====== Data lines
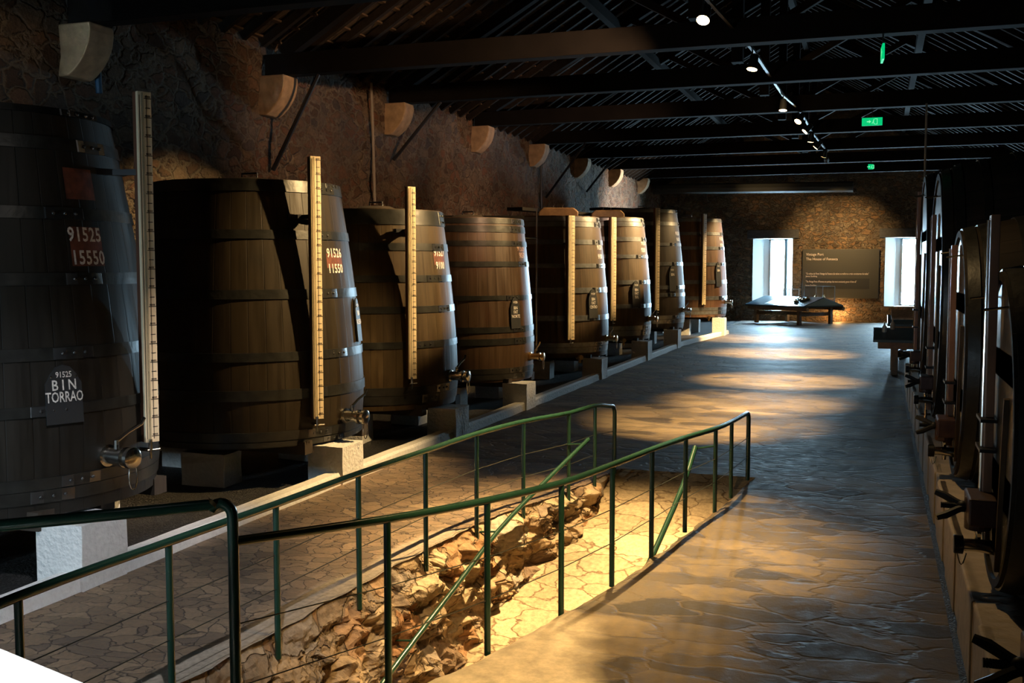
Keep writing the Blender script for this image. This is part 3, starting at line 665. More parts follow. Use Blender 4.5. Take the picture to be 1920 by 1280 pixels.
def build_gauge(root, ck, az, z0, z1, wd=0.115, off=0.09, m='gauge', side_m='gauge_red', na=None):
    c = surf(ck, az, z0, 0.0); r = ck.r + off
    d0 = Vector((math.cos(az), math.sin(az), 0)); na = az if na is None else na
    d = Vector((math.cos(na), math.sin(na), 0)); s = Vector((-d.y, d.x, 0)); R = Matrix((s, d, Vector((0, 0, 1)))).transposed()
    p = d0 * r; L = z1 - z0; zc = (z0 + z1) / 2
    bd = MB().box((p.x, p.y, zc), (wd, 0.035, L), R).build('gauge_board', m, root, bevel=0.003)
    rib = p - d * 0.05
    MB().box((rib.x, rib.y, zc - 0.0), (wd * 0.9, 0.065, L), R).build('gauge_rib', 'rib', bd)
    fr = p + d * 0.0185 + s * (wd * 0.12)
    mb = MB(); z = z0 + 0.05; k = 0
    mb.box((fr.x, fr.y, zc), (0.004, 0.002, L * 0.98), R)
    mb.box((fr.x - s.x * wd * .5, fr.y - s.y * wd * .5, zc), (0.004, 0.002, L * 0.98), R)
    while z < z1 - 0.03:
        q = p + d * 0.0185 + s * (wd * 0.22)
        mb.box((q.x, q.y, z), (wd * (0.52 if k % 2 == 0 else 0.34), 0.002, 0.006), R)
        if k % 2 == 0:
            for j in range(4):
                q2 = p + d * 0.0185 + s * (wd * (0.06 + 0.1 * j)); mb.box((q2.x, q2.y, z + 0.014), (0.006, 0.002, 0.013), R)
        z += 0.075; k += 1
    mb.build('gauge_scale', 'ink', bd)
    tb = p + d * 0.032 - s * wd * 0.22
    MB().tube([(tb.x, tb.y, z0 - 0.03), (tb.x, tb.y, z1 - 0.01)], 0.009, 8).build('gauge_tube', 'glass_tube', bd, smooth=True)
    # cock at the foot and clamp near the top
    mb = MB(); a = surf(ck, az, z0 - 0.06, -0.02); b = Vector((tb.x, tb.y, z0 - 0.06))
    mb.tube([a, b], 0.016, 8); mb.tube([b, b + Vector((0, 0, 0.09))], 0.016, 8); mb.tube([b - s * 0.03, b + s * 0.08], 0.009, 6); mb.tube([b, b - Vector((0, 0, 0.07))], 0.011, 6)
    mb.build('gauge_cock', 'chrome', bd, smooth=True)
    for zc_ in (z1 - 0.45 * L * 0.5, ):
        zc_ = min(zc_, ck.zt - 0.25)
        mb = MB(); a = surf(ck, az, zc_, -0.02); mb.bar(a, p - d * 0.03 + Vector((0, 0, zc_)), 0.05, 0.045)
        mb.bar(a + s * -0.16 + Vector((0, 0, 0.0)) + d * 0.06, a + s * 0.16 + d * 0.06, 0.05, 0.05); mb.build('gauge_bracket', 'iron', bd)
    return bd

CASKS = [
 dict(n='nearest', Y=6.67, r=1.30, edge=(300, 830), zb=0.50, top=(250, 190), w=1, xm=140, tp=.74, hoop='hoop',
      hoops=[(141, 172), (186, 208), (262, 285), (390, 412), (511, 534), (649, 672), (755, 775), (887, 909), (910, 933)],
      gauge=((283, 828), 172), tap=((203, 852), 1.15), num=((158, 441), '91525', (166, 484), '15550', 0.26), plaque=((120, 738), ['91525', 'B I N', 'TORRAO'], 0.27, 0.44)),
 dict(n='second', Y=10.40, r=1.31, edge=(682, 690), zb=0.43, top=(640, 337), w=2, xm=460, tp=.80, hoop='hoop',
      hoops=[(323, 340), (341, 357), (430, 447), (543, 561), (662, 679), (733, 753), (812, 829), (831, 850)],
      gauge=((595, 785), 293), tap=((648, 778), 1.0), num=((626, 475), '91526', (629, 504), '11550', 0.24), plaque=((671, 598), ['91526', 'BIN', 'ROEDA'], 0.20, 0.5)),
 dict(n='third', Y=13.41, r=1.2, edge=(858, 640), zb=0.43, top=(830, 392), w=3, xm=700, tp=.82, hoop='hoop',
      hoops=[(392, 420), (455, 469), (516, 529), (575, 588), (642, 655), (728, 743), (744, 760)],
      gauge=((773, 710), 350), tap=((846, 703), 1.0), num=((823, 474), '91527', (825, 498), '9100', 0.24), plaque=None),
 dict(n='fourth', Y=16.8, r=1.2, edge=(1001, 650), zb=0.45, top=(985, 408), w=4, xm=930, tp=.84, hoop='hoop',
      hoops=[(409, 419), (423, 435), (451, 461), (490, 500), (554, 563), (613, 624), (635, 647), (691, 701), (702, 712)],
      gauge=None, tap=((996, 667), 1.05), num=((976, 466), '91528', (978, 479), '9050', 0.22), plaque=((966, 586), ['91528', 'BIN', 'FAT', 'NORTE'], 0.22, 0.52)),
 dict(n='fifth', Y=21.9, r=1.3, edge=(1141, 620), zb=0.45, top=(1124, 405), w=5, xm=1095, tp=.83, hoop='hoop_grey',
      hoops=[(407, 415), (416, 425), (449, 458), (494, 502), (539, 549), (591, 601), (642, 650), (651, 661)],
      gauge=((1070, 637), 404), tap=((1138, 634), 1.1), num=((1124, 464), '91529', (1125, 481), '9100', 0.24), plaque=((1112, 569), ['91529', 'BIN', 'FAT', 'CENTRO'], 0.26, 0.62)),
 dict(n='sixth', Y=26.6, r=1.35, edge=(1221, 600), zb=0.50, top=(1207, 407), w=5, xm=1180, tp=.83, hoop='hoop_grey',
      hoops=[(409, 415), (416, 424), (444, 452), (477, 484), (525, 533), (570, 578), (611, 619), (620, 630)],
      gauge=((1149, 601), 407), tap=((1217, 597), 1.2), num=((1206, 456), '91530', (1206, 469), '9200', 0.26), plaque=((1193, 551), ['91530', 'BIN', 'FAT', 'SUL'], 0.28, 0.68)),
 dict(n='seventh', Y=30.9, r=1.4, edge=(1284, 590), zb=0.55, top=(1270, 392), w=6, xm=1258, tp=.80, hoop='hoop_grey',
      hoops=[(392, 399), (416, 423), (455, 461), (491, 498), (535, 542), (549, 556), (591, 598), (599, 606)],
      gauge=((1231, 582), 390), tap=((1281, 581), 1.3), num=((1270, 438), '91531', (1271, 449), '9600', 0.26), plaque=((1261, 522), ['91531', 'BIN'], 0.28, 0.75)),
 dict(n='eighth and farthest', Y=37.0, r=1.45, edge=(1363, 560), zb=0.62, top=(1350, 409), w=7, xm=1338, tp=.83, hoop='hoop_grey',
      hoops=[(410, 416), (435, 441), (462, 468), (492, 498), (525, 532), (555, 562), (576, 582), (583, 589)],
      gauge=((1319, 571), 401), tap=((1361, 566), 1.4), num=((1352, 448), '91532', (1353, 460), '9700', 0.28), plaque=((1347, 514), ['91532', 'BIN'], 0.28, 0.85)),
]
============
Return each line from the material above exactly, but not the pictures.

Keep writing the Blender script for this image. This is part 3, starting at line 665. More parts follow. Use Blender 4.5. Take the picture to be 1920 by 1280 pixels.
def build_gauge(root, ck, az, z0, z1, wd=0.115, off=0.09, m='gauge', side_m='gauge_red', na=None):
    c = surf(ck, az, z0, 0.0); r = ck.r + off
    d0 = Vector((math.cos(az), math.sin(az), 0)); na = az if na is None else na
    d = Vector((math.cos(na), math.sin(na), 0)); s = Vector((-d.y, d.x, 0)); R = Matrix((s, d, Vector((0, 0, 1)))).transposed()
    p = d0 * r; L = z1 - z0; zc = (z0 + z1) / 2
    bd = MB().box((p.x, p.y, zc), (wd, 0.035, L), R).build('gauge_board', m, root, bevel=0.003)
    rib = p - d * 0.05
    MB().box((rib.x, rib.y, zc - 0.0), (wd * 0.9, 0.065, L), R).build('gauge_rib', 'rib', bd)
    fr = p + d * 0.0185 + s * (wd * 0.12)
    mb = MB(); z = z0 + 0.05; k = 0
    mb.box((fr.x, fr.y, zc), (0.004, 0.002, L * 0.98), R)
    mb.box((fr.x - s.x * wd * .5, fr.y - s.y * wd * .5, zc), (0.004, 0.002, L * 0.98), R)
    while z < z1 - 0.03:
        q = p + d * 0.0185 + s * (wd * 0.22)
        mb.box((q.x, q.y, z), (wd * (0.52 if k % 2 == 0 else 0.34), 0.002, 0.006), R)
        if k % 2 == 0:
            for j in range(4):
                q2 = p + d * 0.0185 + s * (wd * (0.06 + 0.1 * j)); mb.box((q2.x, q2.y, z + 0.014), (0.006, 0.002, 0.013), R)
        z += 0.075; k += 1
    mb.build('gauge_scale', 'ink', bd)
    tb = p + d * 0.032 - s * wd * 0.22
    MB().tube([(tb.x, tb.y, z0 - 0.03), (tb.x, tb.y, z1 - 0.01)], 0.009, 8).build('gauge_tube', 'glass_tube', bd, smooth=True)
    # cock at the foot and clamp near the top
    mb = MB(); a = surf(ck, az, z0 - 0.06, -0.02); b = Vector((tb.x, tb.y, z0 - 0.06))
    mb.tube([a, b], 0.016, 8); mb.tube([b, b + Vector((0, 0, 0.09))], 0.016, 8); mb.tube([b - s * 0.03, b + s * 0.08], 0.009, 6); mb.tube([b, b - Vector((0, 0, 0.07))], 0.011, 6)
    mb.build('gauge_cock', 'chrome', bd, smooth=True)
    for zc_ in (z1 - 0.45 * L * 0.5, ):
        zc_ = min(zc_, ck.zt - 0.25)
        mb = MB(); a = surf(ck, az, zc_, -0.02); mb.bar(a, p - d * 0.03 + Vector((0, 0, zc_)), 0.05, 0.045)
        mb.bar(a + s * -0.16 + Vector((0, 0, 0.0)) + d * 0.06, a + s * 0.16 + d * 0.06, 0.05, 0.05); mb.build('gauge_bracket', 'iron', bd)
    return bd

CASKS = [
 dict(n='nearest', Y=6.67, r=1.30, edge=(300, 830), zb=0.50, top=(250, 190), w=1, xm=140, tp=.74, hoop='hoop',
      hoops=[(141, 172), (186, 208), (262, 285), (390, 412), (511, 534), (649, 672), (755, 775), (887, 909), (910, 933)],
      gauge=((283, 828), 172), tap=((203, 852), 1.15), num=((158, 441), '91525', (166, 484), '15550', 0.26), plaque=((120, 738), ['91525', 'B I N', 'TORRAO'], 0.27, 0.44)),
 dict(n='second', Y=10.40, r=1.31, edge=(682, 690), zb=0.43, top=(640, 337), w=2, xm=460, tp=.80, hoop='hoop',
      hoops=[(323, 340), (341, 357), (430, 447), (543, 561), (662, 679), (733, 753), (812, 829), (831, 850)],
      gauge=((595, 785), 293), tap=((648, 778), 1.0), num=((626, 475), '91526', (629, 504), '11550', 0.24), plaque=((671, 598), ['91526', 'BIN', 'ROEDA'], 0.20, 0.5)),
 dict(n='third', Y=13.41, r=1.2, edge=(858, 640), zb=0.43, top=(830, 392), w=3, xm=700, tp=.82, hoop='hoop',
      hoops=[(392, 420), (455, 469), (516, 529), (575, 588), (642, 655), (728, 743), (744, 760)],
      gauge=((773, 710), 350), tap=((846, 703), 1.0), num=((823, 474), '91527', (825, 498), '9100', 0.24), plaque=None),
 dict(n='fourth', Y=16.8, r=1.2, edge=(1001, 650), zb=0.45, top=(985, 408), w=4, xm=930, tp=.84, hoop='hoop',
      hoops=[(409, 419), (423, 435), (451, 461), (490, 500), (554, 563), (613, 624), (635, 647), (691, 701), (702, 712)],
      gauge=None, tap=((996, 667), 1.05), num=((976, 466), '91528', (978, 479), '9050', 0.22), plaque=((966, 586), ['91528', 'BIN', 'FAT', 'NORTE'], 0.22, 0.52)),
 dict(n='fifth', Y=21.9, r=1.3, edge=(1141, 620), zb=0.45, top=(1124, 405), w=5, xm=1095, tp=.83, hoop='hoop_grey',
      hoops=[(407, 415), (416, 425), (449, 458), (494, 502), (539, 549), (591, 601), (642, 650), (651, 661)],
      gauge=((1070, 637), 404), tap=((1138, 634), 1.1), num=((1124, 464), '91529', (1125, 481), '9100', 0.24), plaque=((1112, 569), ['91529', 'BIN', 'FAT', 'CENTRO'], 0.26, 0.62)),
 dict(n='sixth', Y=26.6, r=1.35, edge=(1221, 600), zb=0.50, top=(1207, 407), w=5, xm=1180, tp=.83, hoop='hoop_grey',
      hoops=[(409, 415), (416, 424), (444, 452), (477, 484), (525, 533), (570, 578), (611, 619), (620, 630)],
      gauge=((1149, 601), 407), tap=((1217, 597), 1.2), num=((1206, 456), '91530', (1206, 469), '9200', 0.26), plaque=((1193, 551), ['91530', 'BIN', 'FAT', 'SUL'], 0.28, 0.68)),
 dict(n='seventh', Y=30.9, r=1.4, edge=(1284, 590), zb=0.55, top=(1270, 392), w=6, xm=1258, tp=.80, hoop='hoop_grey',
      hoops=[(392, 399), (416, 423), (455, 461), (491, 498), (535, 542), (549, 556), (591, 598), (599, 606)],
      gauge=((1231, 582), 390), tap=((1281, 581), 1.3), num=((1270, 438), '91531', (1271, 449), '9600', 0.26), plaque=((1261, 522), ['91531', 'BIN'], 0.28, 0.75)),
 dict(n='eighth and farthest', Y=37.0, r=1.45, edge=(1363, 560), zb=0.62, top=(1350, 409), w=7, xm=1338, tp=.83, hoop='hoop_grey',
      hoops=[(410, 416), (435, 441), (462, 468), (492, 498), (525, 532), (555, 562), (576, 582), (583, 589)],
      gauge=((1319, 571), 401), tap=((1361, 566), 1.4), num=((1352, 448), '91532', (1353, 460), '9700', 0.28), plaque=((1347, 514), ['91532', 'BIN'], 0.28, 0.85)),
]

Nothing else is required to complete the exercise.